From a small beginning in Ritu Menon’s garage with a list of 75 imprints, Kali for Women has grown into a well established publishing house. It has many outlets in India and distributors in England, America, and Europe. The main office in Delhi is not easy to find. It is hidden at the back of a house on the first floor of the building in a posh neighbourhood with no signboard or any other directions. In some way it is symbolic of women’s unrecognized contribution to society. Kali being the first publishing house of its kind, there was no competition when Urvashi started her venture. There was however plenty of scepticism. Some made sarcastic remarks, “Do you think there are women who write.” An editor of a well known academic publishing house told her, “Women’s books, they are just a flash in the pan. Who will buy them? And how will you sustain yourself?”
Within 10 years the turnover had increased 25 times. Although Kali is a trust, a non-profit organization, it does make a profit which is put back into the organization. It is a very small operation with only six full-time workers. They work hard to put out good quality books at a reasonable price. What distinguishes their imprint is the choice of manuscript and the care taken to develop a title.
“Urvashi Butalia has toned up the standard of publishing in India,” says Ram Advani, owner of Ram Advani Bookseller in Lucknow.
Kali imprints are not limited to Indian writers.
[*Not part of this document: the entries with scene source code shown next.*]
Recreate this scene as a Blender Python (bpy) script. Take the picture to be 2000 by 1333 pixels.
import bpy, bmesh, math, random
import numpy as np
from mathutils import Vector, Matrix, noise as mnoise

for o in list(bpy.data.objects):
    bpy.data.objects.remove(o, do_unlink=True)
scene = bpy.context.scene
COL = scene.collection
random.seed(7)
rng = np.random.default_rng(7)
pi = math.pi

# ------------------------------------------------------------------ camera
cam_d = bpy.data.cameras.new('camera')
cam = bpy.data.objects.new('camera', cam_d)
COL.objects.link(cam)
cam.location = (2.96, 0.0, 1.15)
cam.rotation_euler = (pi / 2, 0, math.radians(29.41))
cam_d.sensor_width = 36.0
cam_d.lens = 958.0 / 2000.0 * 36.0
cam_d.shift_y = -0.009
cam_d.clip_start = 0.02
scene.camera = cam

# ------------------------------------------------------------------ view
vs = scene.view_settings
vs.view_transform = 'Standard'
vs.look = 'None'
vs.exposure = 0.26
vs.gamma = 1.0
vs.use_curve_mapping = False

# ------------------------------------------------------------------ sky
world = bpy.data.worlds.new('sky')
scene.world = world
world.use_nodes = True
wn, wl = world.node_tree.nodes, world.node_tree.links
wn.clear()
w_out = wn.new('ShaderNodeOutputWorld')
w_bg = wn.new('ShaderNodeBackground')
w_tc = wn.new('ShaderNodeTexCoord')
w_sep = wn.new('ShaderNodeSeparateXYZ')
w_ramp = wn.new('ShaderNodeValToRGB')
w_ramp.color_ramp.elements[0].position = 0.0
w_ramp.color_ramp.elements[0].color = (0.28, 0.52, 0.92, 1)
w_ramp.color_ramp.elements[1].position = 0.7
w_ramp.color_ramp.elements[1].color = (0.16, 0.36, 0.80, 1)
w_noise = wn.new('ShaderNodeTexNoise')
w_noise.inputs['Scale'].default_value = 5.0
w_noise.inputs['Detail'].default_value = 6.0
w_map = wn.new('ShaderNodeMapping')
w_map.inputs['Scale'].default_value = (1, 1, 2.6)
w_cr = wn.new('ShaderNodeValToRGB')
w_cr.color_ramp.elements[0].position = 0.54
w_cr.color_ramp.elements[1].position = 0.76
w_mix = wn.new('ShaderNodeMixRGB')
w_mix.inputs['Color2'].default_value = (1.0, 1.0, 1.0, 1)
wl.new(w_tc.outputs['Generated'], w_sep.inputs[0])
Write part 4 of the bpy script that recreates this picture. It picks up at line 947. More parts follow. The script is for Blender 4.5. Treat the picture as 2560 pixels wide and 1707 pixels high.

They maintain close contact with academics and activists. Fatima Mernissi’s Muslim women’s Paradise was published by Kali. With the growing interest in gender relations, sales of rights abroad have been high. In India, Kali has opened up a new market for novels and short stories in English. English translation of works by Ismat Chughtai and Qurratulain Hyder have sold well.
Kali works in cooperation with publishers in the UK, the USA and elsewhere. It sells rights of its books to publishers abroad who print the book with their imprint on it. Or Kali prints the book with the imprint of foreign publishers. This arrangement gives Kali a bit of money and publishers abroad get the book at a reasonable price because they don’t have to do any editorial work.
Publishing at Kali is a matter of integrity and identity. Their primary focus is on third world women: adding to the existing literature on them and providing a forum for women writers. They also publish material in social sciences, humanities, general nonfiction and fiction.
Apart from being a publisher, Urvashi Butalia is also a writer and an activist. She has edited more than one book. The most recent one being Women speaking peace: voices from Kashmir. It captures the impact of the conflict in Kashmir on the lives of women.
She has been writing for a long time. Initially, she wrote on women, media, publishing, and communication. Later on, her political involvement led her to write on questions of identity, fundamentalism, sectarian strife, and nationalism. Her book, The other side of silence, is an outstanding contribution to the existing literature on partition. It narrates the history of partition from a human perspective. It documents the violence, the trauma and the immense human cost of partition about which not much is known in the subcontinent or in the world.
In her biographical sketch, she writes, “When you compare the scale of partition to that of the holocaust and then look at the place the holocaust occupies in world history, you wonder whether this neglect, this ignoring of histories of other nations, has something to do with taking the occident as the centre of the world and everything else as its periphery.”
From very early in life, Urvashi has been writing on women’s issues. In 1995, along with Tanika Sarkar, she edited the book, Women and the Hindu right: a collection of essays. With Ritu Menon, she has written or edited other books on women’s writings: The slate of life: a collection of short stories; Truth tales: stories by Indian women; In other words: new writings by Indian women and Making a difference: women’s writing and publishing in the south.
Fighting for women’s rights comes to her naturally through her feminist mother. “Feminism came to me before publishing.” She asserts. As a university student, she actively participated in forming women’s groups, publishing a women’s magazine and taking up women’s issues with the authorities. The real awakening came after finishing university when she heard the screams of a woman being killed by her husband and mother-in-law. The incident turned her into an activist taking up the cause of women through street plays, demonstrations, and women’s groups.
She is not afraid to call herself a feminist, but feels that it carries a western connotation. The word immediately brings images of strident bra burning females. Bra burning of course never happened. And as Urvashi says, “Bras are far too expensive to burn.” It is one of those myths circulated around to discredit the women’s movement.
Nowadays, she does not go demonstrating on the streets, but gets her message across through writing, public speaking, and participating in different women’s and human rights activities in India and abroad.
She came to Pakistan to attend the conference held to commemorate the 25th anniversary of army action in Bangladesh. She believes in people’s power and recalls the moments when at the conference Pakistani women apologized to the Bangladeshi women. She realizes that nothing was gained in a materially substantial way, but feels that it still had a wonderful impact. The women’s initiative did pay off. Many years later, when President Pervez Musharraf went to Dhaka he apologized to the people there for the events of 1971.
She is convinced that people-to-people dialogue can be effective. She thinks that you can stop one or two people, but not hundreds of human rights activists, journalists and other concerned citizens.
She lives in her own apartment in the same house with her mother. She takes care of her mother; she loves being an aunt; she has a wonderful time with her extended family particularly her nieces and nephews.
How does she feel about her life? “I am truly fortunate to be able to do professionally what I am capable of doing, tie it with what I politically believe in and that I am personally interested in,” is what she had to say. “And to have a supportive family on top of it!”